DR. KUBUSCHOK: Witness, will you explain to the Court what the situation was in Germany when Hindenburg called upon you on 1 June 1932 to form a Cabinet?
VON PAPEN: Before I answer this question, will you please permit me, as one of the last Chancellors of the Reich, to make a brief statement on the Government directed by me? If and to what extent the Charter of the Tribunal, in our opinion, is compatible with the sovereignty of the Reich and its different governments, will later be expounded by one of the other counsels.
When the Prosecution deals with my activity as Reich Chancellor in 1932, I assume that this is done in order to get a clear, historically accurate picture of the developments and to form a judgment on my character as a whole. For this reason I will comment on this part of the accusation. However, I must state here emphatically that this Cabinet of 1932 governed, to the best of its knowledge and ability under the Constitution and under the emergency powers of the President, at a time of the most severe internal economic depression. It is a historical fact that the activity of my Cabinet would not justify the slightest suspicion of a crime in the sense of the Charter. I believe I must make this statement, My Lord, to uphold the integrity of my ministerial colleagues, and above all, the integrity of the President, Field Marshal Von Hindenburg, the last great historical figure of Germany.
As to your question: Dr. Brüning, my predecessor in office, was highly esteemed by all of us and had been welcomed with great expectations. During his period of office came the great economic crisis, the customs blockades by other countries, with production and trade almost completely at a standstill, with no foreign currency for the procurement of necessary raw materials, increasing unemployment, youth out on the streets, and the economic world depression leading to bankruptcy of the banks. Government was possible only through emergency decrees; that is, by one-sided legislative acts of the President. Support of the unemployed empties the Treasury, is unproductive, and is no solution. As a result of the wide-spread unemployment, the radical parties were increasing. The political splitting up of the German people reached its height. In the last Reichstag election there were 32 parties.
After the war we had all hoped that we might be able to build up an orderly democracy in Germany. The English democracy was our model, but the Weimar Constitution had given the German people a great number of rights which did not correspond to its political maturity. In 1932 it had long been clear that the Weimar Constitution made the mistake of giving the Government too little authority. I remind you that the forming of governments often took weeks because all parties wanted to participate.
In Prussia, the Social Democrats had ruled since 1919. They shared with the “Zentrum” in filling political offices in Prussia.
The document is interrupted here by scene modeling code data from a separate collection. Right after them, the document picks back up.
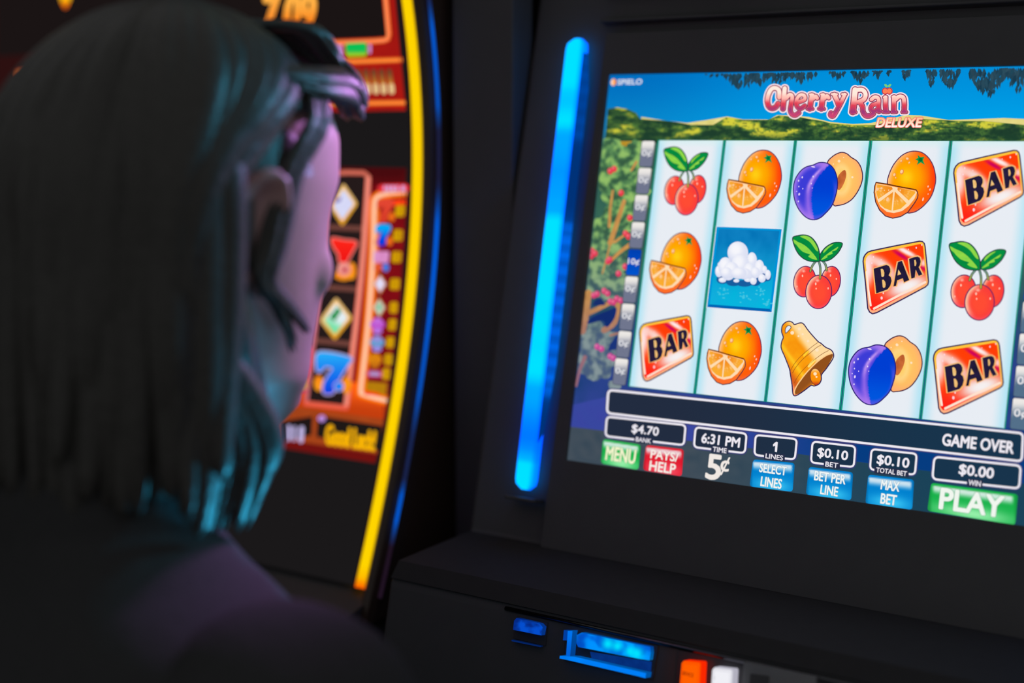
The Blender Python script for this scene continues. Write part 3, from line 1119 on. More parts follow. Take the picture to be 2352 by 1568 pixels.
frame('readout_box', [F1(830, 745), F1(1282, 792), F1(1263, 1002), F1(814, 948)], 10, 4.6, 'TOTAL BET', F1(1030, 972), 71, 11, '$0.10', F1(1046, 873), 74, 25)
frame('readout_box', [F1(1458, 822), F1(2322, 912), F1(2306, 1140), F1(1438, 1045)], 12, 5.0, 'WIN', F1(1862, 1086), 28, 12, '$0.00', F1(1878, 974), 80, 27)


def button(q, lite, mid, lines, txt=(246, 240, 226), ol=(120, 130, 150)):
    a = Art(SP, 2)
    rr = rrect(q, 8)
    P = [Vector(p) for p in q]

    def f(p):
        # rough position inside the quad
        u = (p[0] - (P[0].x + P[3].x) / 2) / ((P[1].x - P[0].x + P[2].x - P[3].x) / 2)
        yt_ = P[0].y + (P[1].y - P[0].y) * u
        yb_ = P[3].y + (P[2].y - P[3].y) * u
        v = (p[1] - yt_) / (yb_ - yt_)
        c = mixc(mid, lite, math.exp(-(((u - .5) / .42) ** 2 + ((v - .86) / .24) ** 2)))
        g = sstep(.05, .12, v) * sstep(.42, .16, v) * sstep(.02, .07, min(u, 1 - u))
        c = mixc(c, (240, 244, 247), g * .85)
        return mixc(c, mixc(mid, (0, 0, 0), .25), sstep(.04, .0, min(u, 1 - u)) * .6)
    a.poly(rr, f, 2, step=3.5)
    for s, pos, w_, h_, b_ in lines:
        a.text(s, pos, w_, h_, txt, 4, bold=b_ * 1.2, outline=(ol, .022))
    return a.build('touch_button', screen)


GR = ((150, 240, 170), (24, 176, 74))
BL = ((60, 200, 246), (0, 128, 206))
RD = ((250, 90, 110), (224, 26, 46))
button([E1(462, 818), E1(840, 876), E1(815, 1128), E1(437, 1062)], *GR, [('MENU', E1(640, 978), 68, 32, .02)], (244, 244, 206), (120, 190, 120))
button([E1(892, 878), E1(1270, 922), E1(1248, 1192), E1(860, 1130)], *RD, [('PAYS/', E1(1078, 985), 64, 20, .02), ('HELP', E1(1058, 1102), 60, 22, .02)], (250, 240, 232), (200, 120, 130))
button([E1(1962, 1022), F1(62, 884), F1(40, 1172), E1(1925, 1292)], *BL, [('SELECT', E1(2162, 1122), 62, 20, .02), ('LINES', E1(2145, 1255), 48, 22, .02)], (240, 246, 246), (110, 150, 180))
button([F1(202, 922), F1(646, 978), F1(626, 1258), F1(172, 1200)], *BL, [('BET PER', F1(415, 1030), 72, 21, .02), ('LINE', F1(408, 1160), 40, 21, .02)], (240, 246, 246), (110, 150, 180))
button([F1(796, 1000), F1(1256, 1052), F1(1236, 1352), F1(766, 1290)], *BL, [('MAX', F1(1018, 1110), 42, 22, .02), ('BET', F1(1002, 1248), 36, 23, .02)], (240, 246, 246), (110, 150, 180))
button([F1(1425, 1082), F1(2294, 1198), F1(2266, 1504), F1(1386, 1362)], *GR, [('PLAY', F1(1830, 1280), 146, 47, .03)], (240, 246, 238), (110, 180, 140))
a = Art(SP, 2)
a.text('5', E1(1570, 1100), 32, 56, (240, 232, 226), 3, bold=.03)
a.text('¢', E1(1680, 1090), 19, 42, (240, 232, 226), 3, bold=.02)
a.build('denomination_lettering', screen)

# ---- title lettering
Ct = crop(1740, 180, 5.88)
a = Art(SP, 4)
T = [([(300, 262), (298, 170), (250, 135), (195, 150), (155, 220), (140, 310), (160, 385), (205, 410), (255, 390), (285, 345)], 52),
     ([(375, 140), (362, 280), (350, 415)], 56), ([(395, 275), (440, 225), (476, 250), (462, 350), (450, 430), (470, 485), (515, 502), (565, 470)], 46),
     ([(540, 330), (640, 292), (640, 240), (590, 228), (545, 270), (528, 340), (550, 395), (590, 412), (645, 375)], 42),
     ([(740, 232), (725, 330), (712, 415)], 54), ([(680, 415), (750, 418)], 28), ([(760, 280), (790, 245), (812, 272)], 44), ([(715, 222), (760, 222)], 24),
     ([(892, 232), (880, 330), (868, 415)], 54), ([(835, 415), (905, 418)], 28), ([(912, 275), (945, 240), (968, 268)], 44), ([(868, 222), (905, 222)], 24),
     ([(1045, 225), (1080, 300), (1105, 370)], 54), ([(1185, 222), (1130, 340), (1070, 450), (1025, 515), (990, 500), (998, 470)], 44), ([(1010, 218), (1080, 220)], 24), ([(1150, 218), (1200, 220)], 24),
     ([(1325, 160), (1312, 300), (1292, 455)], 70), ([(1270, 460), (1330, 462)], 30), ([(1330, 165), (1420, 160), (1465, 215), (1445, 285), (1370, 325)], 54),
     ([(1395, 330), (1425, 390), (1430, 450), (1465, 505), (1520, 510), (1570, 480)], 50),
     ([(1545, 290), (1590, 258), (1640, 280), (1640, 380), (1645, 450)], 46), ([(1630, 340), (1560, 365), (1535, 420), (1580, 450), (1630, 420)], 42), ([(1650, 455), (1680, 450)], 24),
     ([(1735, 262), (1735, 360), (1740, 450)], 52), ([(1712, 262), (1750, 255)], 24), ([(1705, 460), (1775, 460)], 26),
     ([(1850, 258), (1848, 360), (1845, 450)], 52), ([(1828, 255), (1865, 250)], 24), ([(1820, 460), (1880, 460)], 26), ([(1870, 290), (1920, 250), (1975, 265), (1988, 340), (1985, 450)], 50), ([(1960, 460), (2015, 460)], 26)]
SH = -8


def tcol(p):
    y = (p[1] - 180) * 5.88
    x = (p[0] - 1740) * 5.88
    k = y - (x > 1240) * 25
    c = mixc((255, 236, 222), (255, 190, 178), sstep(190, 270, k))
    c = mixc(c, (226, 60, 82), sstep(270, 350, k))
    c = mixc(c, (156, 58, 122), sstep(345, 440, k))
    return mixc(c, (206, 70, 116), sstep(430, 500, k))


lay = 0
for extra, color, z in ((64, (250, 226, 232), 4), (28, (116, 34, 84), 4.6), (8, (250, 120, 120), 5.0), (0, tcol, 5.3)):
    for i, (pts, w_) in enumerate(T):
        s_ = cat_rom(Ct(pts), 5, False) if len(pts) > 2 else Ct(pts)
        a.stroke(s_, (w_ + extra) / 5.88, color, z)
for x, y in ((1730, 178), (1788, 178)):
    a.poly(Ct(ell(x, y, 44, 48, 0, 20)), (196, 44, 70), 5.4)
    a.poly(Ct(ell(x, y, 32, 36, 0, 20)), (255, 126, 84), 5.7)
a.poly(cat_rom(Ct([(1718, 90), (1745, 85), (1765, 105), (1790, 85), (1815, 90), (1790, 125), (1765, 118), (1740, 125)]), 3), (126, 206, 120), 5.9)
a.text('DELUXE', Ct([(1920, 602)])[0], 104, 21, lambda t: mixc((255, 250, 244), (255, 190, 140), t), 6.6, bold=.03, shear=.12, outline=((244, 116, 104), .06))
a.build('title_lettering', screen)

# ---- maker's mark in the corner
a = Art(SP, 3)
a.poly(clipx(C_A(ell(566, 215, 28, 36, 10, 20))), lambda p: mixc((255, 150, 60), (255, 214, 190), sstep(1414, 1406, p[0])), 3, step=3)
a.text('SPIELO', C_A([(730, 212)])[0], 56, 12, (222, 228, 240), 3.5, bold=.035)
a.build('corner_logo', screen)

# ---- blue light bars either side of the screen
bt, bb = Vector(SP((1332, 92))), Vector(SP((1211, 1124)))
LBLEN = (bt - bb).length
BR = [(0.0, .95), (.02, 1), (.10, 1), (.125, .82), (.15, .8), (.19, 1), (.225, .55), (.30, .45), (.36, .5), (.39, .65), (.41, 1), (.57, 1), (.60, .96), (.63, 1), (.685, .92), (.74, 1), (.765, .8), (.79, .55), (.85, .40),
      (.885, .32), (.92, .45), (.945, .95), (1.0, 1)]


def bright(t):
    for (a_, va), (b_, vb) in zip(BR, BR[1:]):
        if t <= b_:
            return va + (vb - va) * (t - a_) / (b_ - a_)
    return 1


def ledcol(t, e):
    """colour at fraction t from the top, e = 0 centre .. 1 edge"""
    b = bright(t)
    c = mixc((0, 120, 246), (0, 168, 255), sstep(.3, .55, b))
    c = mixc(c, (0, 226, 255), sstep(.6, 1.0, b))
    c = mixc(c, (0, 104, 232), sstep(.45, 1.0, e) * .75)
    return c


def make_bar():
    n, m = 90, 12
    v, f, c = [], [], []
    hw, dep = 0.0098, 0.007
    for i in range(n + 1):
        t = i / n
        p = bt + (bb - bt) * t
        tt = min(t, 1 - t) * LBLEN
        r = 1.0 if tt > 0.009 else math.sqrt(max(0.0, 1 - ((0.009 - tt) / 0.009) ** 2)) * .55 + .45
        if tt < 1e-6:
            r = .42
        for k in range(m + 1):
            a_ = math.pi * k / m
            v.append((p.x - math.cos(a_) * hw * r, p.y, 0.002 + math.sin(a_) * dep * r))
            q_ = lin(ledcol(t, max(0.0, -math.cos(a_))))
            c.append((q_[0], q_[1], q_[2] * 2.4, 1.0))
    for i in range(n):
        for k in range(m):
            b_ = i * (m + 1) + k
            f.append((b_, b_ + m + 1, b_ + m + 2, b_ + 1))
    f.append(tuple(range(m + 1)))
    f.append(tuple(n * (m + 1) + k for k in range(m, -1, -1)))
    me = bpy.data.meshes.new('light_bar')
    me.from_pydata(v, [], f)
    at = me.color_attributes.new('Col', 'FLOAT_COLOR', 'POINT')
    for i, q_ in enumerate(c):
        at.data[i].color = q_
    me.materials.append(M['led'])
    return link(bpy.data.objects.new('light_bar', me), main, wm(SP.mtx))


lb = make_bar()
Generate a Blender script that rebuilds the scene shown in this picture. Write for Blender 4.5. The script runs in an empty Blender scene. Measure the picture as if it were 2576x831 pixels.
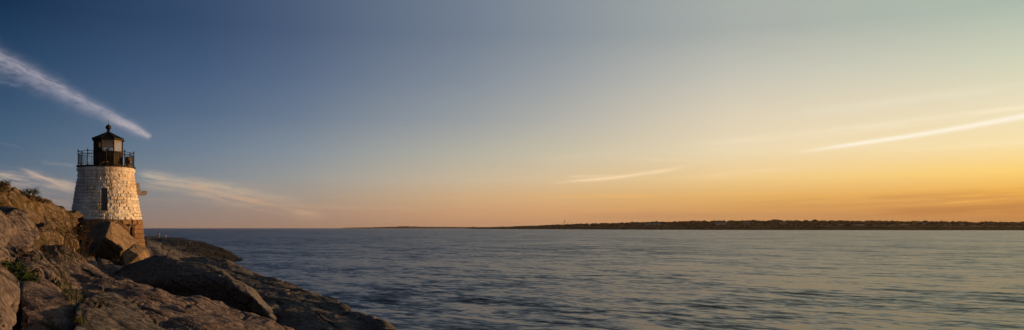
import bpy, bmesh, math, random
import numpy as np
from mathutils import Vector, Matrix, noise as mnoise

random.seed(7)
RS = np.random.RandomState(11)
S = bpy.context.scene
COL = S.collection
R = math.radians
CAMH = 6.5
F = 1287.5 / math.tan(R(32))          # focal length in pixels of a 2575 px wide frame
HY = 573.5                            # horizon row in that frame


def P(x, y, Y):
    """a point seen at (x, y) that stands Y metres ahead"""
    return Vector(((x - 1287.5) / F * Y, Y, CAMH + (HY - y) / F * Y))


# ------------------------------------------------------------------ helpers
def tag(o, label=None, cat=None, group=None, kind=None):
    if label: o['label'] = label
    if cat: o['category'] = cat
    if group: o['group'] = group
    if kind: o['kind'] = kind
    return o


def link(name, me, mat=None, parent=None, smooth=True):
    o = bpy.data.objects.new(name, me)
    COL.objects.link(o)
    if mat is not None:
        for m in (mat if isinstance(mat, (list, tuple)) else [mat]):
            me.materials.append(m)
    if parent is not None: o.parent = parent
    if smooth:
        me.polygons.foreach_set('use_smooth', [True] * len(me.polygons))
    return o


def empty(name, loc=(0, 0, 0), rz=0.0):
    o = bpy.data.objects.new(name, None)
    COL.objects.link(o)
    o.location = loc
    o.rotation_euler = (0, 0, rz)
    o.empty_display_size = 0.3
    return o


def pymesh(name, verts, faces):
    me = bpy.data.meshes.new(name)
    me.from_pydata([tuple(v) for v in verts], [], faces)
    me.update()
    return me


def npmesh(name, V, Fq):
    """V (n,3), Fq (m,k) same size faces"""
    me = bpy.data.meshes.new(name)
    k = Fq.shape[1]
    me.vertices.add(len(V)); me.vertices.foreach_set('co', V.astype(np.float32).ravel())
    me.loops.add(Fq.size); me.loops.foreach_set('vertex_index', Fq.astype(np.int32).ravel())
    me.polygons.add(len(Fq))
    me.polygons.foreach_set('loop_start', np.arange(0, Fq.size, k, dtype=np.int32))
    me.update(calc_edges=True)
    me.validate()
    return me


class MB:
    """collects simple shapes into one mesh"""
    def __init__(s): s.v = []; s.f = []; s.mi = []
    def add(s, vs, fs, mi=0):
        b = len(s.v); s.v += [tuple(v) for v in vs]
        for f in fs: s.f.append([i + b for i in f]); s.mi.append(mi)
    def box(s, c, d, rz=0, mi=0, taper=1.0):
        c = Vector(c); hx, hy, hz = d[0] / 2, d[1] / 2, d[2] / 2
        m = Matrix.Rotation(rz, 3, 'Z')
        vs = []
        for z, t in ((-hz, 1), (hz, taper)):
            for x, y in ((-hx, -hy), (hx, -hy), (hx, hy), (-hx, hy)):
                vs.append(c + m @ Vector((x * t, y * t, z)))
        s.add(vs, [(3, 2, 1, 0), (4, 5, 6, 7), (0, 1, 5, 4), (1, 2, 6, 5), (2, 3, 7, 6), (3, 0, 4, 7)], mi)
    def tube(s, pts, r, n=6, mi=0):
        pts = [Vector(p) for p in pts]
        rr = r if isinstance(r, (list, tuple)) else [r] * len(pts)
        rings = []
        for i, p in enumerate(pts):
            t = (pts[min(i + 1, len(pts) - 1)] - pts[max(i - 1, 0)])
            t = t.normalized() if t.length > 1e-9 else Vector((0, 0, 1))
            a = Vector((0, 0, 1)) if abs(t.z) < .9 else Vector((1, 0, 0))
            u = t.cross(a).normalized(); w = t.cross(u)
            rings.append([p + (u * math.cos(2 * math.pi * k / n) + w * math.sin(2 * math.pi * k / n)) * rr[i] for k in range(n)])
        vs = [v for r_ in rings for v in r_]
        fs = []
        for i in range(len(pts) - 1):
            for k in range(n):
                fs.append((i * n + k, i * n + (k + 1) % n, (i + 1) * n + (k + 1) % n, (i + 1) * n + k))
        fs.append(tuple(range(n))[::-1]); fs.append(tuple((len(pts) - 1) * n + k for k in range(n)))
        s.add(vs, fs, mi)
    def lathe(s, prof, n=24, c=(0, 0, 0), rot=0.0, mi=0):
        vs = []; fs = []
        for r, z in prof:
            for k in range(n):
                a = rot + 2 * math.pi * k / n
                vs.append((c[0] + r * math.sin(a), c[1] - r * math.cos(a), c[2] + z))
        for i in range(len(prof) - 1):
            for k in range(n):
                fs.append((i * n + k, i * n + (k + 1) % n, (i + 1) * n + (k + 1) % n, (i + 1) * n + k))
        fs.append(tuple(range(n))[::-1]); fs.append(tuple((len(prof) - 1) * n + k for k in range(n)))
        s.add(vs, fs, mi)
    def ball(s, c, r, n=12, sz=1.0, mi=0):
        prof = [(max(1e-4, r * math.sin(math.pi * i / n)), -r * sz * math.cos(math.pi * i / n)) for i in range(n + 1)]
        s.lathe(prof, n=n + 2, c=c, mi=mi)
    def build(s, name, mat, parent=None, smooth=False):
        me = pymesh(name, s.v, s.f)
        o = link(name, me, mat, parent, smooth)
        if any(s.mi): me.polygons.foreach_set('material_index', s.mi)
        return o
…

The dualism between Prussia, the greatest of the provinces, and the Reich was constantly increasing. My wish that Brüning should return to the old construction of Bismarck’s, to be Reich Chancellor and at the same time Prime Minister of Prussia, in order to co-ordinate the policy of the greatest province with that of the Reich, was rejected by Brüning. In all these years, in the last years, nothing was done to restrain the ever-increasing National Socialist movement, that is to direct it into a politically responsible course.
The entire political confusion and the realization that something had to be done in order to make it possible for the Reich Government to govern and to make it more independent, forced Hindenburg to the decision to appoint a Cabinet independent of the parties, directed by experts. The members of this Cabinet of mine were all experts in their fields. Von Neurath was an old diplomat; the Minister of the Interior, Gall, was an old administrative official; the Agricultural Minister was general director of great agricultural societies; the Finance Minister was formerly Ministerial Director in his Ministry; the Railroad Director, Eltz, had been president of the board of directors of a railroad, and so forth.
DR. KUBUSCHOK: Did the intention to govern authoritatively bring about a struggle of the parties?
VON PAPEN: Field Marshal Hindenburg had great confidence in Brüning, but he did not forgive him for failing to succeed in winning over the rightist parties, which had elected Hindenburg for the first time in 1925, for his re-election as President in 1932. At that time Hindenburg had been elected over the determined opposition of the Left and the Center. Now, in 1932, he was to be elected precisely by these leftist parties who had opposed him, and against the Right.
Beside the great old soldier of the World War, the opposing candidate was an unknown steel-helmeted soldier. This, of course, hurt the Field Marshal deeply. I wish to point out that in the presidential election in 1932 Hitler had already received over 11 million votes, which was more than 30 percent of the total in the presidential election.